#### PROBLEM TO SOLVE
Copy each line in the data that includes the word "Write".

#### STORED DATA
════════════════
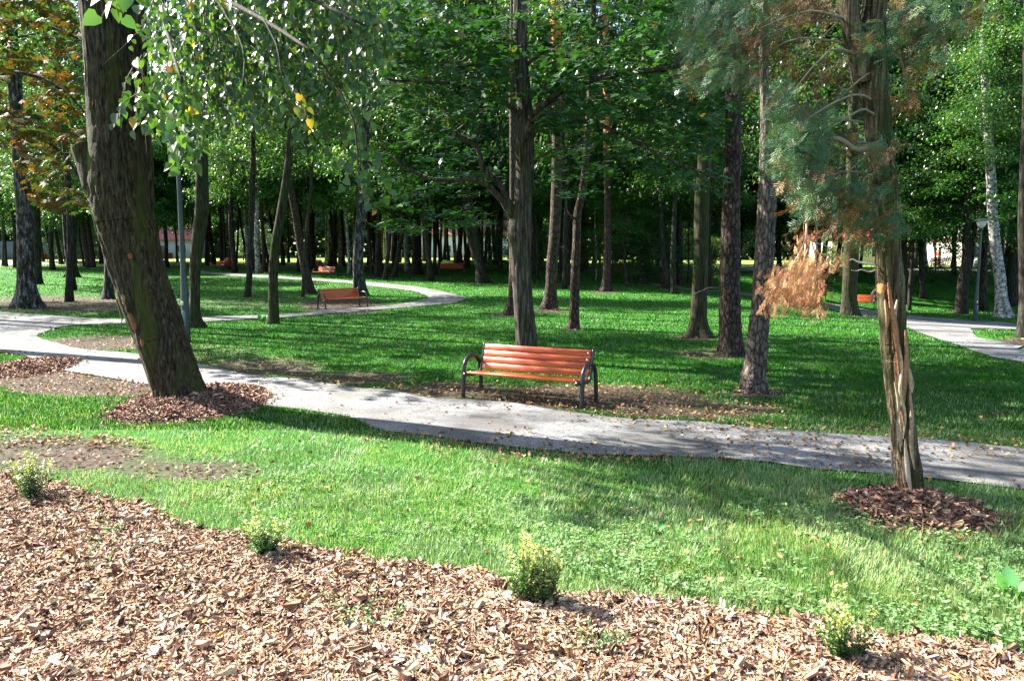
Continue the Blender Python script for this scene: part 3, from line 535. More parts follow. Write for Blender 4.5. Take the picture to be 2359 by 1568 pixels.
════════════════
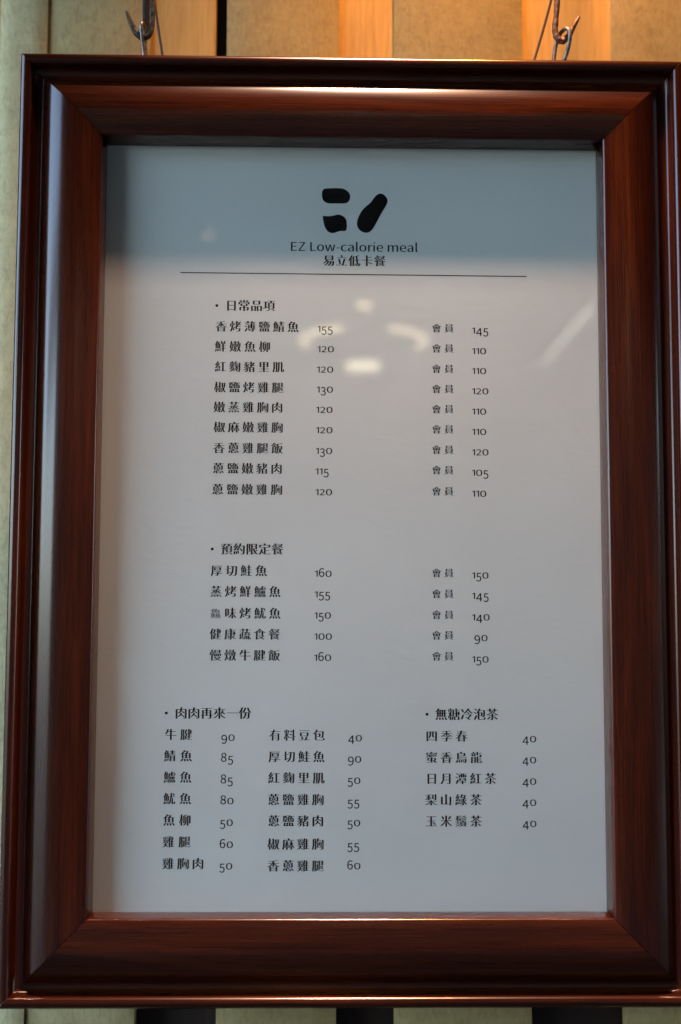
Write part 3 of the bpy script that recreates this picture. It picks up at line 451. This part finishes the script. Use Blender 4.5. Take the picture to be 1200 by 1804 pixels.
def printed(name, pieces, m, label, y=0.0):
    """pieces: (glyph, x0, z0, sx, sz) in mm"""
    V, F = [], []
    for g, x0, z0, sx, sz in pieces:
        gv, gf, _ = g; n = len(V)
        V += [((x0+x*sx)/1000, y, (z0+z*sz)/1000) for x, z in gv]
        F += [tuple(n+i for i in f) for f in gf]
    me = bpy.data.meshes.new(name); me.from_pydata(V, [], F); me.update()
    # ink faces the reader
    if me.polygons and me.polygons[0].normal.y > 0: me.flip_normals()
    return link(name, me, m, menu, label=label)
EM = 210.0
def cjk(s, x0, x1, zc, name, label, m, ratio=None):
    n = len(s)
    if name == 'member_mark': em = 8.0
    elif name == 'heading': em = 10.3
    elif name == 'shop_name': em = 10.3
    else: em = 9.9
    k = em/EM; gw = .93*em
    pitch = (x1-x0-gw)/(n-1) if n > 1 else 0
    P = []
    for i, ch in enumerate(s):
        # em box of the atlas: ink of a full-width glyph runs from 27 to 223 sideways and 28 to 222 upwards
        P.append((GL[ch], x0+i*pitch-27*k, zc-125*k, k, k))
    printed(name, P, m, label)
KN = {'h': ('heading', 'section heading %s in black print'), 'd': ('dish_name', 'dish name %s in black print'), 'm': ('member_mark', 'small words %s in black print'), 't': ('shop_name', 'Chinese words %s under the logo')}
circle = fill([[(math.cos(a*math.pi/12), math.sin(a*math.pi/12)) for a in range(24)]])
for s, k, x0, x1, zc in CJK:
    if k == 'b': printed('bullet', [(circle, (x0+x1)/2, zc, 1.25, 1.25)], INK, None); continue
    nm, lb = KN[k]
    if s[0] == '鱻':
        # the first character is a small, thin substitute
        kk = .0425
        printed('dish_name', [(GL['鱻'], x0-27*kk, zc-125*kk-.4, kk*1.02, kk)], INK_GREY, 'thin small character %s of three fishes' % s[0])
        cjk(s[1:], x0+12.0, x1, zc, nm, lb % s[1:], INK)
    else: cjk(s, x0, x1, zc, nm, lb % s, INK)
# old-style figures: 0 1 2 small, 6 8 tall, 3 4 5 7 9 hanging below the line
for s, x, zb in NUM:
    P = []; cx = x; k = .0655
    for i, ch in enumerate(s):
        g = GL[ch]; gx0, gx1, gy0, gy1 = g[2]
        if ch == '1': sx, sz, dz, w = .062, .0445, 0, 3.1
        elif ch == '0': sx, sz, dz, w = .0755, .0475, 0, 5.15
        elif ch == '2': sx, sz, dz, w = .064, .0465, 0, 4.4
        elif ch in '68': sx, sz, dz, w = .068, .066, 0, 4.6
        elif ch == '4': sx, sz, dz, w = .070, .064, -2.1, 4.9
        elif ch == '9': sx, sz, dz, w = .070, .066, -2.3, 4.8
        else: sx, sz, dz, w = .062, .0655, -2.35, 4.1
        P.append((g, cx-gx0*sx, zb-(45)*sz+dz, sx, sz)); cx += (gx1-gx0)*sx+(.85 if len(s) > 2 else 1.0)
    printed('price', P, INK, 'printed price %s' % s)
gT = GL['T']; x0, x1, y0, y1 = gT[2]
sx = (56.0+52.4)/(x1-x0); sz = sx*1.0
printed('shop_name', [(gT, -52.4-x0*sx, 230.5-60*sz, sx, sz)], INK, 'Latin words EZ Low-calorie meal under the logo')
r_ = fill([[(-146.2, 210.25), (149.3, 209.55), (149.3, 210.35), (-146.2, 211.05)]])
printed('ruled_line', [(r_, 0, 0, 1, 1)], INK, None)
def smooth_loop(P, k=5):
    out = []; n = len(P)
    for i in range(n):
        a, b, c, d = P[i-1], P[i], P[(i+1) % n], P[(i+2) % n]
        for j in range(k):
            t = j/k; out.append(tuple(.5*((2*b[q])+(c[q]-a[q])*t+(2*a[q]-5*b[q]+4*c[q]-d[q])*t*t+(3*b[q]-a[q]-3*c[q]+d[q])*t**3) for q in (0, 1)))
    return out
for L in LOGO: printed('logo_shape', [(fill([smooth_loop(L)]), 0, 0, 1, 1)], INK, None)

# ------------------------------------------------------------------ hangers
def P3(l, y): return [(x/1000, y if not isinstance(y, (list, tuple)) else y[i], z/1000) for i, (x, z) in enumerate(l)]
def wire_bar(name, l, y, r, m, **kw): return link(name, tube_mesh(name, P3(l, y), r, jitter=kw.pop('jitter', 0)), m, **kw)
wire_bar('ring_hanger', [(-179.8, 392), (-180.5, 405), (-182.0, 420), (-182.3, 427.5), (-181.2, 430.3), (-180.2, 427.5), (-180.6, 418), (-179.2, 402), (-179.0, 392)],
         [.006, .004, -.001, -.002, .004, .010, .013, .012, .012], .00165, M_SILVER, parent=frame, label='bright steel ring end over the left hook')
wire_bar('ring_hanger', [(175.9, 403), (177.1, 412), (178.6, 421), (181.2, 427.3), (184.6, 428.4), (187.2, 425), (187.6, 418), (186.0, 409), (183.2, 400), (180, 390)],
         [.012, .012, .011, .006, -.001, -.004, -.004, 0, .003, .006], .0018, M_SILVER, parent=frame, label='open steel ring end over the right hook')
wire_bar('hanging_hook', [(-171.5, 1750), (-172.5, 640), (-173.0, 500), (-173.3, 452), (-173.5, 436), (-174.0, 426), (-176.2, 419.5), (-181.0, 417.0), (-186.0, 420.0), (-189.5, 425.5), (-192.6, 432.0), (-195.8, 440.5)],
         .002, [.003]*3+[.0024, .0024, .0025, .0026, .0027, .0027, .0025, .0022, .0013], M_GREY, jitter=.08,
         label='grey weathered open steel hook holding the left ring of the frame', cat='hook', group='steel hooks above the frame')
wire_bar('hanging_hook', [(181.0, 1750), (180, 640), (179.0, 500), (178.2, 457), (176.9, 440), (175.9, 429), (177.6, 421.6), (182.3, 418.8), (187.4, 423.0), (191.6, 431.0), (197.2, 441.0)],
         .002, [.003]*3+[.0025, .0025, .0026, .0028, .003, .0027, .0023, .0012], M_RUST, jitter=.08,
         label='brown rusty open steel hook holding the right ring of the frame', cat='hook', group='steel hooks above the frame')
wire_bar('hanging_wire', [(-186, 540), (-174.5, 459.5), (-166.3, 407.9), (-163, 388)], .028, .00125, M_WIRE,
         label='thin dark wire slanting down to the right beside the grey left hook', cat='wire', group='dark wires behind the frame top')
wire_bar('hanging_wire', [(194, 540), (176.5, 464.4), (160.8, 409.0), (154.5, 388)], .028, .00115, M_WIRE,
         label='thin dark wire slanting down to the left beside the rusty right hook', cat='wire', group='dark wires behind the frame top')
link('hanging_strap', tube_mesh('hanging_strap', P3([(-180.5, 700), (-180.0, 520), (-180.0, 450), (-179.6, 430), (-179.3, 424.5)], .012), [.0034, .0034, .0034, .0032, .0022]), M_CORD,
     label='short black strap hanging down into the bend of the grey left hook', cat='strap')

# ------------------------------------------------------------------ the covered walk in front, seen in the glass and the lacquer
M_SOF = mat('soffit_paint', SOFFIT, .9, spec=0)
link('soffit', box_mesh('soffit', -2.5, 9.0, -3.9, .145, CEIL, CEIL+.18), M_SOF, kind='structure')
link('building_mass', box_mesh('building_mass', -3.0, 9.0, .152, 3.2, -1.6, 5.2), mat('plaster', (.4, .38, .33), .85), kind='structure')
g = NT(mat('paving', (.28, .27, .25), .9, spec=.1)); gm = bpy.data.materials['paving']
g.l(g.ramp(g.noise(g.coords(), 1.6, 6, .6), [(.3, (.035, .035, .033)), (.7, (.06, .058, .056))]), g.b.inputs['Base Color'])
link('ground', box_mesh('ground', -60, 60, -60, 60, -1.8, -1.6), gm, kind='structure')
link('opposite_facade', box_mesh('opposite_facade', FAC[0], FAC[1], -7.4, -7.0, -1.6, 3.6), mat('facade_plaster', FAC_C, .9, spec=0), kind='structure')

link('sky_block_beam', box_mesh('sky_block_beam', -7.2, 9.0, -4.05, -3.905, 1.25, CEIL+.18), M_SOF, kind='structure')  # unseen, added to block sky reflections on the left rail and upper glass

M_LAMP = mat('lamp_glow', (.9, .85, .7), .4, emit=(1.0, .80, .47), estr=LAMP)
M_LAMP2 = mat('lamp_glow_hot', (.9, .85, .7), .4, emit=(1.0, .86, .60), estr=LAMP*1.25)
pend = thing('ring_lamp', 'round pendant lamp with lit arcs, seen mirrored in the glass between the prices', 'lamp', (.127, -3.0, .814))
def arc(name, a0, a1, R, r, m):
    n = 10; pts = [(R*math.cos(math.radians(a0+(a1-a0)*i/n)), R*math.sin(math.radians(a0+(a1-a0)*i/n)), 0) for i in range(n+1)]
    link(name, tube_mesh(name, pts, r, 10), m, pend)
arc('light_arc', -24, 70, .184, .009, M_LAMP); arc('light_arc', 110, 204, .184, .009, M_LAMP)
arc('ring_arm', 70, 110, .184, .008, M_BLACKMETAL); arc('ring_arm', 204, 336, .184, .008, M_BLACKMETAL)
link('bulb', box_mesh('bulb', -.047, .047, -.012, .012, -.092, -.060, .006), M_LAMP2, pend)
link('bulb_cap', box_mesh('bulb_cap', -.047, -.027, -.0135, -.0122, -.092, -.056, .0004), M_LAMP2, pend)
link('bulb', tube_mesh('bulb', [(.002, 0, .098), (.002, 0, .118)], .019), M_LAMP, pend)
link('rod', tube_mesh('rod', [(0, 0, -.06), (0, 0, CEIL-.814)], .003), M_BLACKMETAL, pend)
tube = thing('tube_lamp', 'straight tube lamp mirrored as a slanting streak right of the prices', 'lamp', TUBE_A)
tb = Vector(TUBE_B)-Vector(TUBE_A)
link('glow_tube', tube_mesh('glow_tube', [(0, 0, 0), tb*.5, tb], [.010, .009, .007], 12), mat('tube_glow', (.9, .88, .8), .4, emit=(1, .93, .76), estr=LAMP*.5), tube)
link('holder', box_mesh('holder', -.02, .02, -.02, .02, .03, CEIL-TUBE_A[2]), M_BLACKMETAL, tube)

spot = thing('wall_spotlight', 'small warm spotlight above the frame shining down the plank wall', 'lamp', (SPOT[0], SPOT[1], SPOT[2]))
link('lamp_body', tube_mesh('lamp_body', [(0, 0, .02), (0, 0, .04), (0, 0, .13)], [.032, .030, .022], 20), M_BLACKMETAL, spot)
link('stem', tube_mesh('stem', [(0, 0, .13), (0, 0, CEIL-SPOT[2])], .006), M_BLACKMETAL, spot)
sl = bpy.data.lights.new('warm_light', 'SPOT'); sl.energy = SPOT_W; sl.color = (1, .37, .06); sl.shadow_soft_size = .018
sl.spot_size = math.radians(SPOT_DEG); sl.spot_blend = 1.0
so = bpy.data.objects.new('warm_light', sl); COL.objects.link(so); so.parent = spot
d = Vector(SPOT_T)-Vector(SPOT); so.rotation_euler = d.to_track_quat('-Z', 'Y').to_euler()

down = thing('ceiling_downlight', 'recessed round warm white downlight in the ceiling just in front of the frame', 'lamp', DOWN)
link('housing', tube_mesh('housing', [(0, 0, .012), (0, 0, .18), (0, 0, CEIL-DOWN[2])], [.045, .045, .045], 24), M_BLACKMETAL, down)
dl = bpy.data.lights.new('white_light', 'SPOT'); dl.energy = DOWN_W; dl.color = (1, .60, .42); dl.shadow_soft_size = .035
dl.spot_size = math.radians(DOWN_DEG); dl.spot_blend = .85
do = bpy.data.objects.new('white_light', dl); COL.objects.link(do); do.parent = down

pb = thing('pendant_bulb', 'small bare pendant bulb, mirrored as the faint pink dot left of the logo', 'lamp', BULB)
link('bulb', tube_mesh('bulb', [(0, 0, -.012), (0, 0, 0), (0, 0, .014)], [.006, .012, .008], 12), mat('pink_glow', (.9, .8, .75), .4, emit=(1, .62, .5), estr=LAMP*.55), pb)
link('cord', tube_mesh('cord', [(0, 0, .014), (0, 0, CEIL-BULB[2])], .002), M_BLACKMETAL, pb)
════════════════
#### SOLUTION FOR THIS TASK
Continue the Blender Python script for this scene: part 3, from line 535. More parts follow. Write for Blender 4.5. Take the picture to be 2359 by 1568 pixels.
Write part 3 of the bpy script that recreates this picture. It picks up at line 451. This part finishes the script. Use Blender 4.5. Take the picture to be 1200 by 1804 pixels.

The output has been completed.